On the end of a row, propped against a table heaped with rusty saws and shower hoses in broken boxes was a picture in a filthy broken frame with no glass in it, flapping against the mould-spotted mount in the wind.
I picked it up for closer look and got a spiel from the stall-holder: it was a study for an oil painting, it was by a member of the Royal Academy, it needed some research and they just didn’t have the time… all, some or none of which may have been true. In the end, though, I felt sorry for the state of it and they asked for seven pounds fifty, so I took it home.
It was a charcoal sketch on thin brown translucent paper, a woman and a cherub with the suggestions of some trees in a rudimentary landscape.

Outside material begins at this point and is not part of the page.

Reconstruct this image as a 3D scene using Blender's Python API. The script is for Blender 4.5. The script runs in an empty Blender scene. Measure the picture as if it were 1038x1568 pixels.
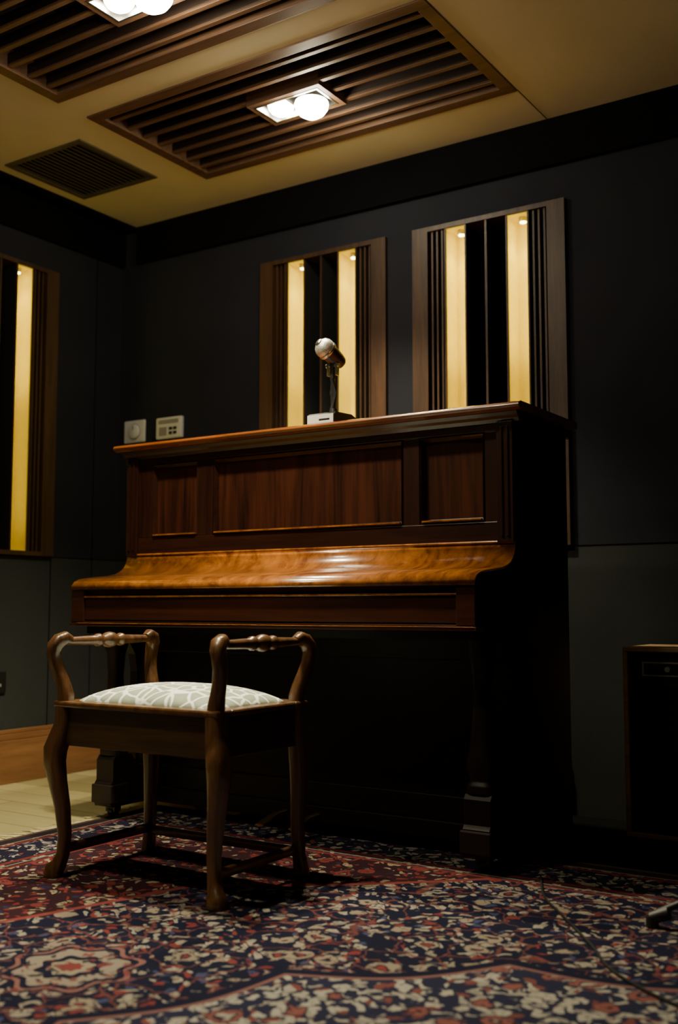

There is very little in the way of detail, which does make me think that it might well be a working drawing or composition sketch; but the lines are clean and sure, and it is signed. The broken frame, thrown away by the people who re-framed it, had a faded gallery label from somewhere in South Kensington.
Now and then I wonder if I should do some research, send a picture to one of those internet sites that value antiques or write to one of the museums. Perhaps its mysterious origins might be revealed, the story of its fall from whatever gracious position it might once have held, uncovered.
But it has hung in my house for more than ten years now, and I’m still not tired of looking at it. It pleases me to think that I rescued it from rain and damage and neglect; and in return I own something beautiful. That’s probably enough.